Michael Bindner said...

The other factor Bill Gates has in his favor, which takes him from Rich to Super Rich is the fact that he is in control of the labor of others, with the ability to impose barriers to entry and erect still further barriers against someone supplanting him personally. In other words, he can establish an unfree labor market or monopsony.

The secret to overcoming the ability to grow such riches is to create the conditions to prevent that kind of power, which is the essence of my work on Inter-Independence.

Michael Bindner said...

Oh, as far as becoming super-rich. The secret becomes creating a new niche where everone has to work for you. Patent law helps with that, as does most of the current body of employment law.

You don't have to be the inventor, however, you simply have to own the rights to the invention - in other words, make sure that the inventors who work for you sign over the rights to you.

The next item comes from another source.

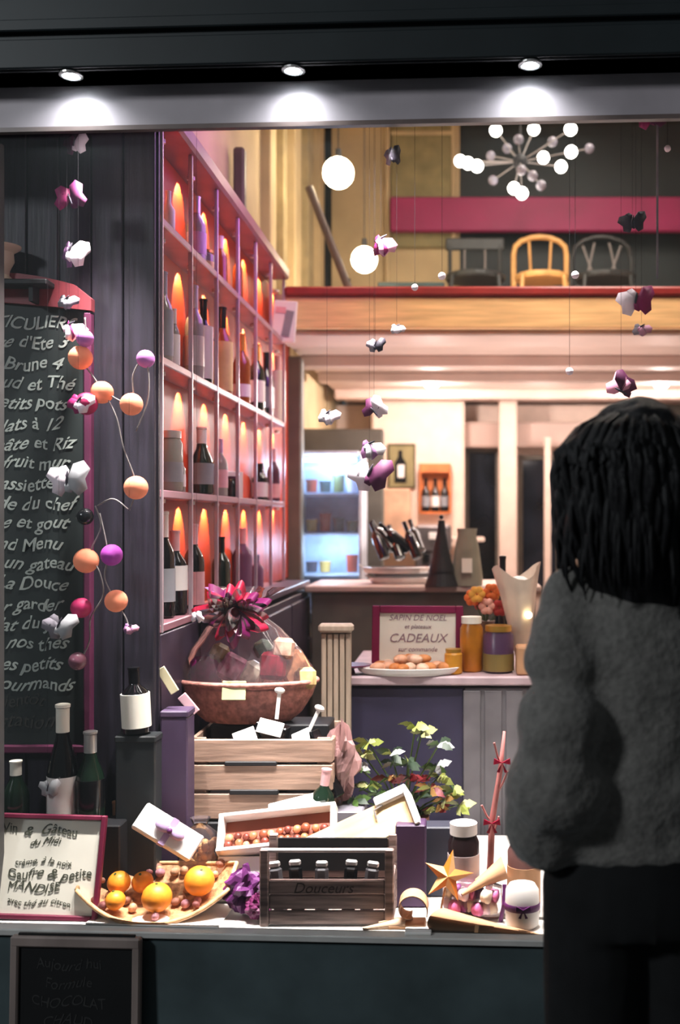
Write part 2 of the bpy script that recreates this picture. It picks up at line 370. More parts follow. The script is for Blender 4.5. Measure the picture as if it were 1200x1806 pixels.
# top row
rb(300, 0, 'slim white capped flask at the front end of the top rack shelf', h=.15, r=.022, glass=WHITE, lab=None, foil=WHITE, kind='sq', name='flask')
rb(350, 0, 'silver bottle with lilac label on the top rack shelf', h=.24, r=.034, glass=CLEARG, lab=LG, foil=FOILW)
rb(364, 0, 'squat gold lidded jar beside the silver bottle, top rack shelf', h=.085, r=.035, glass=CLEARG, lab=YL, foil=GOLD, kind='jar', name='jar')
rb(392, 0, 'short bottle with cream neck in the middle of the top rack shelf', h=.2, r=.028, glass=AMBERG, lab=None, foil=CARD)
rb(422, 0, 'slim pink necked bottle toward the far end, top rack shelf', h=.24, r=.022, glass=AMBERG, lab=None, foil=PL)
# second row
rb(292, 1, 'grey labelled bottle at the near end of the second rack shelf', h=.29, r=.03, glass=CLEARG, lab=GL, foil=GL, labz=(.1, .6))
rb(311, 1, 'narrow white bottle on the second rack shelf', h=.2, r=.018, glass=CLEARG, lab=WHITE, foil=WHITE, labz=(.1, .6))
rb(346, 1, 'tall clear bottle with silver neck on the second rack shelf', h=.33, r=.034, glass=CLEARG, lab=FOILW, foil=FOILW)
rb(362, 1, 'black bottle with pale stripe label on the second rack shelf', h=.31, r=.034, glass=DGLASS, lab=CARD, foil=BLACK, labz=(.08, .7))
rb(395, 1, 'black capped bottle with tall straw yellow label, second rack shelf', h=.34, r=.04, glass=AMBERG, lab=YL, foil=BLACK, labz=(.05, .62))
rb(429, 1, 'dark bottle with small white label near its base, second rack shelf', h=.3, r=.038, glass=AMBERG, lab=WHITE, foil=GOLD, labz=(.12, .3))
rb(455, 1, 'olive bottle with cream label on the second rack shelf', h=.31, r=.038, glass=DGREEN, lab=CARD, foil=GOLD)
rb(472, 1, 'black bottle with grey label on the second rack shelf', h=.31, r=.038, glass=DGLASS, lab=GL, foil=BLACK)
rb(492, 1, 'bottle with tall cream label at the far end of the second rack shelf', h=.34, r=.04, glass=AMBERG, lab=CARD, foil=PL, labz=(.03, .8))
# third row
rb(303, 2, 'wide grey lidded jar at the near end of the third rack shelf', h=.2, r=.042, glass=CLEARG, lab=GL, foil=FOILW, kind='jar', name='jar')
rb(320, 2, 'small clear flask beside the wide grey jar, third rack shelf', h=.13, r=.02, glass=CLEARG, lab=WHITE, foil=FOILW, kind='sq', name='flask')
rb(359, 2, 'round shouldered black bottle with white neck, third rack shelf', h=.24, r=.042, glass=DGREEN, lab=GL, foil=WHITE, kind='fizz')
rb(391, 2, 'lilac necked bottle on the third rack shelf', h=.22, r=.03, glass=CLEARG, lab=PL, foil=LG)
rb(412, 2, 'low dark jar between lilac bottle and white card, third rack shelf', h=.09, r=.03, glass=DGLASS, lab=None, foil=PLUM, kind='jar', name='jar')
rb(461, 2, 'small black bottle with white label right of the white card, third rack shelf', h=.17, r=.036, glass=DGLASS, lab=WHITE, foil=BLACK, kind='sq', labz=(.1, .5))
rb(485, 2, 'bottle with pink label at the far end of the third rack shelf', h=.26, r=.032, glass=PLUM, lab=PL, foil=PL, labz=(.08, .35))
t = thing('price_card', 'upright white card with a red round seal on the third rack shelf', 'card', (RX - .05, 4.22, ZS[2] + .012), (0, 0, R(50)), None)
MB().box((0, 0, .055), (.085, .006, .11), b=.002).build('card_sheet', CARD, t); MB().cyl((0, -.004, .062), .018, .003, 14, (R(90), 0, 0)).build('seal', RFRAME, t)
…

Bill Gates bought DOS, rather than licensing it. He also make most programs work as contractors and made them give up an intellectual property that they developed.

The only way to compete is for a company to form where they all share the intellectual property and can do so without stepping on patents held by others.

Michael Bindner said...

Still waiting for the next post.

willienelso3 said...

To carl:

Yeah, I'm waiting for next post too.

I thought you'd stopped writing here.
I haven't looked at this blog since November or earlier.

Meanwhile, I like the work you've been doing on Holistic Politics.